Pull out each line of the data that includes the word "camera".

— start of Material provided —

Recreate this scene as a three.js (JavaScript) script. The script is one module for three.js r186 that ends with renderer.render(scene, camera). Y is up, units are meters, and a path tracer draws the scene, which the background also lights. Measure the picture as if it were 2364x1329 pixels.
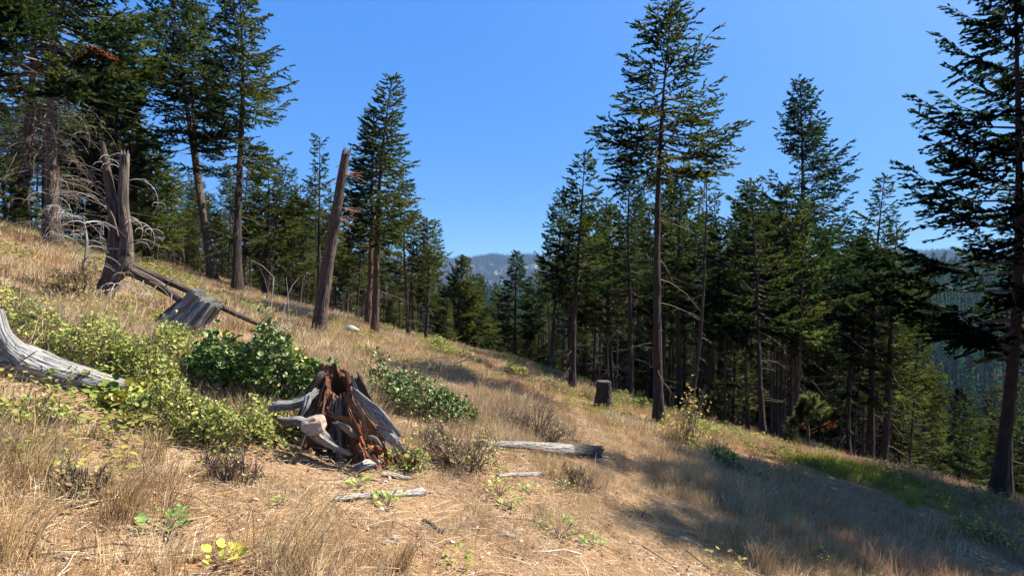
import * as THREE from 'three';

// ---------------------------------------------------------------- camera, sky, sun, exposure
const scene = new THREE.Scene();
const F = 1300, CX = 1182, CY = 664.5, HORIZON = 650, EYE = 1.6;
const PITCH = Math.atan((CY - HORIZON) / F);
const camera = new THREE.PerspectiveCamera(2 * Math.atan(CY / F) * 180 / Math.PI, 1024 / 575, 0.05, 9000);
camera.position.set(0, EYE, 0);
camera.rotation.x = -PITCH;
scene.add(camera);

const renderer = new THREE.WebGLRenderer({ antialias: true });
renderer.toneMapping = THREE.LinearToneMapping;
renderer.toneMappingExposure = 2.95;
renderer.shadowMap.enabled = true;

const SUN_AZ = 67 * Math.PI / 180, SUN_EL = 50 * Math.PI / 180;    // azimuth to the right of the view
const sunDir = new THREE.Vector3(Math.sin(SUN_AZ) * Math.cos(SUN_EL), Math.sin(SUN_EL), -Math.cos(SUN_AZ) * Math.cos(SUN_EL));
const sun = new THREE.DirectionalLight(new THREE.Color(1, 0.93, 0.82), 5.0);
sun.target.position.set(0, 0, -20);
sun.position.copy(sunDir).multiplyScalar(150).add(sun.target.position);
sun.castShadow = true;
sun.shadow.mapSize.set(4096, 4096);
Object.assign(sun.shadow.camera, { left: -70, right: 70, top: 70, bottom: -70, near: 1, far: 400 });
scene.add(sun, sun.target);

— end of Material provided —

### Final answer
Recreate this scene as a three.js (JavaScript) script. The script is one module for three.js r186 that ends with renderer.render(scene, camera). Y is up, units are meters, and a path tracer draws the scene, which the background also lights. Measure the picture as if it were 2364x1329 pixels.
// ---------------------------------------------------------------- camera, sky, sun, exposure
const camera = new THREE.PerspectiveCamera(2 * Math.atan(CY / F) * 180 / Math.PI, 1024 / 575, 0.05, 9000);
camera.position.set(0, EYE, 0);
camera.rotation.x = -PITCH;
scene.add(camera);
Object.assign(sun.shadow.camera, { left: -70, right: 70, top: 70, bottom: -70, near: 1, far: 400 });